On pourrait ici faire un parallèle avec la spéculation foncière sauvage dont nous sommes témoins sur le Plateau… Les dégâts causés par les spéculateurs-développeurs sans scrupule sont les  mêmes, qu’ils détruisent l’environnement et les milieux de vie ou détériorent l’environnement et le tissu socio-économique urbain. La différence est que notre maire d’arrondissement se tient fermement debout devant les spéculateurs, avec les moyens et pouvoirs limités dont il dispose, au nom d’une éthique sociale et du bien-être de ses concitoyens.  C’est courageux, et périlleux, parce qu’il s’oppose à un lobby  riche et tout-puissant, qui préfère de loin faire affaire avec les « gouvernements centraux » et passer par dessus la tête des citoyens-résidents.

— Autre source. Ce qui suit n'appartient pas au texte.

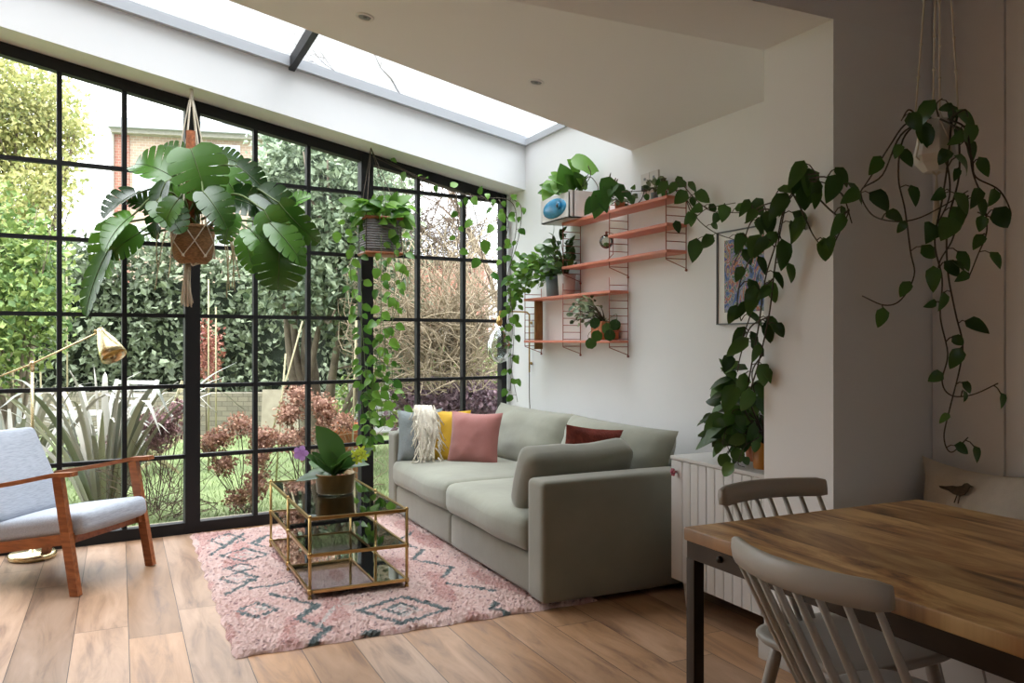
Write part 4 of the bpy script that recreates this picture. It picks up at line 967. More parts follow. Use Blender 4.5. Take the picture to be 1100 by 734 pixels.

À Saint-Bruno, où est le maire dans la protection des intérêts de ses concitoyens? Avec le lobby du sénateur Massicotte?

Parce que le plus troublant dans tout cela, c’est peut-être que le « propriétaire » du boisé soit Paul J. Massicotte, originaire du Manitoba et nommé sénateur au Québec (Lanaudière) à l’âge de 51 ans par Jean Chrétien. Que M. Massicotte ait rendu, si jeune, de « bons et loyaux services » au parti libéral du Canada, qu’il ait été (et soit encore peut-être) un propriétaire et spéculateur foncier, qu’il ait œuvré de longues années dans l’immobilier un peu partout au Canada, et que cela lui ait sans doute rapporté une grande fortune personnelle, c’est son droit le plus strict.  Mais aujourd’hui, en tant que sénateur, en tant que personne qui occupe une charge publique de premier plan, avec toutes les exigences éthiques et morales que cela implique, n’étions-nous pas en droit de nous attendre, en tant que citoyens du territoire, à une démarche d’ouverture et d’avenir auprès de la municipalité, afin qu’une discussion puisse se faire avec les représentants des citoyens pour « remettre » cette forêt au domaine public? Le sénateur aurait peut-être « perdu » quelques millions (!?), mais moins de millions pour le boisé, avec son nom pour la postérité, n’est-ce pas mieux que de voir son nom associé à la destruction d’un milieu naturel dont la rareté ne cesse de s’exacerber, et le tout pour 30 misérables demeures? … ou sont-ce 30 deniers?  Est-ce bien digne d’un sénateur?

Et pourquoi ce dossier avance-t-il si rapidement et facilement, sans un mot de Québec? Un sénateur « libéral », peut-être?

Mobilisons-nous.  Indignons-nous une fois de plus. La pétition en ligne à l'assemblée nationale, qui a été fermée le 19 janvier, a recueilli 4,000 signatures.  Ce ne doit pas être la dernière.  Écrivons au Sénateur Massicotte.  Écrivons au maire Benjamin.  Écrivons au Ministre Arcand… Et peut-être aussi à Bob Rae? Qui sait, peut-être pourrait-il glisser un ou deux mots de bon sens à l’oreille du sénateur?